Дюжина занятых в спектакле артистов в черных майках, на которых вертикали белых букв гласят, как и на программке: “Бродский. Шествие. Бродский. Шествие”, деловито снуют среди немногочисленных зрителей, рассаживают публику на стулья и подушки напротив гардероба. Высокий молодой человек в полосатой рубашке, жилете и кепке – Автор (Игорь Лизенгевич), опираясь на стойку гардероба, читает: “Пора давно за все благодарить…” и начинает представление своих персонажей. Ушедшая любовь, Арлекин, Коломбина, Скрипач, Поэт, Плач, Усталый человек, Князь Мышкин, Лжец, Дон Кихот, Король, Принц Гамлет, Честняга, Вор, Счастливый человек, Любовники, Крысолов из Гаммельна, Черт – та толпа, в чей “печальный хор страстей” мы встраиваемся на протяжении жизни. Большинству из них подарены Бродским романсы-монологи и баллады, разворачиваемые театром в маленькие спектакли, почти в каждом из них ведется метафорический разговор о добре и зле.

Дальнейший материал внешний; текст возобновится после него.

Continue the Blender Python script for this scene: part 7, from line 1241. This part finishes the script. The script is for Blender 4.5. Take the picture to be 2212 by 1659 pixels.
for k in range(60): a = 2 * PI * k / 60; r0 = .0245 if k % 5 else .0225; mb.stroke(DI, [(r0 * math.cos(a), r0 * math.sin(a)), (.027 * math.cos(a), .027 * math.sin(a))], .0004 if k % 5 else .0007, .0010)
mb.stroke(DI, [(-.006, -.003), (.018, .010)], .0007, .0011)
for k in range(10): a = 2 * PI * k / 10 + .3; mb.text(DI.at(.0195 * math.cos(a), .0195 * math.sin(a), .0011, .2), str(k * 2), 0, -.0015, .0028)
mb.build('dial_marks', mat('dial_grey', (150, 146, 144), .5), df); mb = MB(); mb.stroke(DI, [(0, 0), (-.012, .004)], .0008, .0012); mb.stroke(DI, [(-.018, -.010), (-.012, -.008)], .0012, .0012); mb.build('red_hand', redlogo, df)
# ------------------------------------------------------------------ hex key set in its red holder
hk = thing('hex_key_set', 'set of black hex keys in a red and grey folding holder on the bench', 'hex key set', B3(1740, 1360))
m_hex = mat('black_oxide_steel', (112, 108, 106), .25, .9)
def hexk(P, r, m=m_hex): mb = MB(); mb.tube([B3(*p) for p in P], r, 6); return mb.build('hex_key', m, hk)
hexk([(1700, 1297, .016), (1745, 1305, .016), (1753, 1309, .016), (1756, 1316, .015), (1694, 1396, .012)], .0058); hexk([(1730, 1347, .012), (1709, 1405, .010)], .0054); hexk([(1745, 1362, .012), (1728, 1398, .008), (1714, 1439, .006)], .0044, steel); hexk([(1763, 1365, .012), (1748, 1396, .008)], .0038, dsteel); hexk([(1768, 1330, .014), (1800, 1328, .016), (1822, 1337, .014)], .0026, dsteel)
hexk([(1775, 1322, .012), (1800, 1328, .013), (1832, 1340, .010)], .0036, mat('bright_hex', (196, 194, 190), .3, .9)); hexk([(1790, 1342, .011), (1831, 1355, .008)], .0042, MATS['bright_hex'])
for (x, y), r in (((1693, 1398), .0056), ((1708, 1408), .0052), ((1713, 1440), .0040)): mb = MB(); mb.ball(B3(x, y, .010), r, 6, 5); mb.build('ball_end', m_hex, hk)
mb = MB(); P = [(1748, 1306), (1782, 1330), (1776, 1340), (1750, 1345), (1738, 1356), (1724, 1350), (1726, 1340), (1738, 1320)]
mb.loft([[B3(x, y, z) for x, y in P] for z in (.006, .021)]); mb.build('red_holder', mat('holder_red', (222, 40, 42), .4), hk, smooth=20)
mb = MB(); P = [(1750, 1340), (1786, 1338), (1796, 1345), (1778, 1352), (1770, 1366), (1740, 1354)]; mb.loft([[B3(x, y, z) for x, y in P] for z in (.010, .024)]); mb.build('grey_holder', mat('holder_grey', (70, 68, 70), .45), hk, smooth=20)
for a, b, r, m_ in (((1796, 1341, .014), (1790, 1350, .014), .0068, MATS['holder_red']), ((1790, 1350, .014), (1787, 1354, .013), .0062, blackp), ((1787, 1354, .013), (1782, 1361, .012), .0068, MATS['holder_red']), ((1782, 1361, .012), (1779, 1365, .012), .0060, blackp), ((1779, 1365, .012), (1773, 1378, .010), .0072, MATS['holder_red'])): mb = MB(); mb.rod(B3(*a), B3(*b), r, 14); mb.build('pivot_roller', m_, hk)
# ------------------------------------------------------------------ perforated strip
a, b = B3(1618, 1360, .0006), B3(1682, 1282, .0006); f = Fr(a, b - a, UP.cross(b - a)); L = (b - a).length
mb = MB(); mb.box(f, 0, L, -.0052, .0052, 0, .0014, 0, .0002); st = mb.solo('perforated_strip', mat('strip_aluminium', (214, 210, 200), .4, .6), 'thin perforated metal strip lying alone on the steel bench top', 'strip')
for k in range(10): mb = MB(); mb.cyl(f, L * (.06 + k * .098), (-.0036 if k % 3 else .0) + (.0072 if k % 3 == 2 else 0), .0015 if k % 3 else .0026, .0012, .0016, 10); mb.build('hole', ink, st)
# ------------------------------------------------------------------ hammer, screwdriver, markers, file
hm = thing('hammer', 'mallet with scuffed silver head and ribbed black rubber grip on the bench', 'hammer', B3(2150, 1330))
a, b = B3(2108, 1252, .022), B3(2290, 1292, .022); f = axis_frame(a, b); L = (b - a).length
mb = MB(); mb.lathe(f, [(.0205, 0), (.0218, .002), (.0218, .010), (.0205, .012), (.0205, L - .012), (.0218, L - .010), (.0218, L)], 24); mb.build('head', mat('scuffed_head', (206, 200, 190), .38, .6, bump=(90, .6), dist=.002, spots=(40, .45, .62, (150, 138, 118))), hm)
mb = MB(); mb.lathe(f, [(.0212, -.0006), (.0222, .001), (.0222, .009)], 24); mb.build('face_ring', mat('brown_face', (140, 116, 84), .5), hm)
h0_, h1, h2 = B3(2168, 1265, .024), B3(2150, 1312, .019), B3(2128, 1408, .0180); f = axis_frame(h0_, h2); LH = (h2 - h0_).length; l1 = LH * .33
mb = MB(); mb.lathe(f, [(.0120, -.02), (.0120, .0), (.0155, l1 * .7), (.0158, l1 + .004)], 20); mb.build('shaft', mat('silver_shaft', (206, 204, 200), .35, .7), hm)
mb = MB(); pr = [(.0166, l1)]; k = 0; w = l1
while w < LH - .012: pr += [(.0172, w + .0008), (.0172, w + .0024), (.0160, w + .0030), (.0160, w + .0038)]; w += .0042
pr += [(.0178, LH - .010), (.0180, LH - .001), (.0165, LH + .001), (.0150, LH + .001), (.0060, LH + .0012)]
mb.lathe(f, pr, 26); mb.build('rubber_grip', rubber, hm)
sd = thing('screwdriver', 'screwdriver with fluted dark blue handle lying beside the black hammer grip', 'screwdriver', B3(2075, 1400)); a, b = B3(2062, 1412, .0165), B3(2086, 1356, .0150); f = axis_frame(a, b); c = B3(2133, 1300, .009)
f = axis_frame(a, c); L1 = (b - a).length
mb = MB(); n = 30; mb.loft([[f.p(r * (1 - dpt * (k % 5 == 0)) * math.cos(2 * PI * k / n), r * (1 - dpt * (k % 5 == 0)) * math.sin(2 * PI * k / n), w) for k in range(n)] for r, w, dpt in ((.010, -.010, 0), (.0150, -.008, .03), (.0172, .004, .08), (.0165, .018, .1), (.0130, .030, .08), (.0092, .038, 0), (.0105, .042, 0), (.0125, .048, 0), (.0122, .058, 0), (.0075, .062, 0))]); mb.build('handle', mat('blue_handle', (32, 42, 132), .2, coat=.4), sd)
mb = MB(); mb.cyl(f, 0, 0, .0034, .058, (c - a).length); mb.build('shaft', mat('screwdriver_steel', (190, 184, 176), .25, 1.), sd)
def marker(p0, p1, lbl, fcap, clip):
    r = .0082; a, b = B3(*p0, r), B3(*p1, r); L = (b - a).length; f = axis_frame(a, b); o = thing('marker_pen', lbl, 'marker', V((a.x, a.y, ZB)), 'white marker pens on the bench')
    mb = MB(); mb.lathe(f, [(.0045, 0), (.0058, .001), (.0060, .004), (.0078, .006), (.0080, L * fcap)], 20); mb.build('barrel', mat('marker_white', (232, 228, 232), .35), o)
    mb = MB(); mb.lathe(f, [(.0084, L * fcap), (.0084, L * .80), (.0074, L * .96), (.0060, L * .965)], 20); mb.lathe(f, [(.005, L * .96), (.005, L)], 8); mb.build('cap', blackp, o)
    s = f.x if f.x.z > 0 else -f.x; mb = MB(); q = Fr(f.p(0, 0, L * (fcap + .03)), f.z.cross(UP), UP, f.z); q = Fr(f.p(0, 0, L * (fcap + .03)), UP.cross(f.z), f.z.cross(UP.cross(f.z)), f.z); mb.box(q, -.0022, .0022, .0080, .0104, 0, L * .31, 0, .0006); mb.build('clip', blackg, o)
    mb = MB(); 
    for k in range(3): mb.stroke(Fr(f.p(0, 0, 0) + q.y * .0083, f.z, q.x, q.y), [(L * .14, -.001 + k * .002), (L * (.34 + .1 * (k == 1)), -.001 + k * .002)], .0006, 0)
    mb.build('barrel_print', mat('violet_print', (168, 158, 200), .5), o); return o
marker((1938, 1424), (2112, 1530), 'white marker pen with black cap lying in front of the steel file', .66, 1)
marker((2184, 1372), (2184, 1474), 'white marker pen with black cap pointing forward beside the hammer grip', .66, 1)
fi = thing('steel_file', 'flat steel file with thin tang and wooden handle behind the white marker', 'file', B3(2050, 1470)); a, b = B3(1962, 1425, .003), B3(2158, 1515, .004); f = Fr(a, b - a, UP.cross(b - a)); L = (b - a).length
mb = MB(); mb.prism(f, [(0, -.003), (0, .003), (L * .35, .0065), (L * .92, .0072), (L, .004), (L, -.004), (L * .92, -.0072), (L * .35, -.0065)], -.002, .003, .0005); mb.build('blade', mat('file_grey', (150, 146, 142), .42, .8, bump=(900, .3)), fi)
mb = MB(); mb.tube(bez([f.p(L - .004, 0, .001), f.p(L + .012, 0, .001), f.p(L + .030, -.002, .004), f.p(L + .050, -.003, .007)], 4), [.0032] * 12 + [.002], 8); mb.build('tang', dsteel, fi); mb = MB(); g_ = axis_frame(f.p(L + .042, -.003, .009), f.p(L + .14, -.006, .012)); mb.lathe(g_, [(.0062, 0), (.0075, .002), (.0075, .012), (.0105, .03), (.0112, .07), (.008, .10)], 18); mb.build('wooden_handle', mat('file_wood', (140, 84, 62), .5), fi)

Исполнители, за исключением единственного представителя старшего поколения Сергея Качанова, очень молоды, и все же они старше того Иосифа Бродского, который ленинградской осенью 1961 года писал свое “Шествие”, поэму, в которую вкладывал “идею персонификации представлений о мире”, и в этом смысле величал ее “гимном баналу”, отдельно оговаривая, что все романсы рассчитаны на произнесение. За рекомендациями, как следует эти монологи читать, поэт отсылал к Шекспиру, к той сцене трагедии “Гамлет”, где Принц дает наставления актерам.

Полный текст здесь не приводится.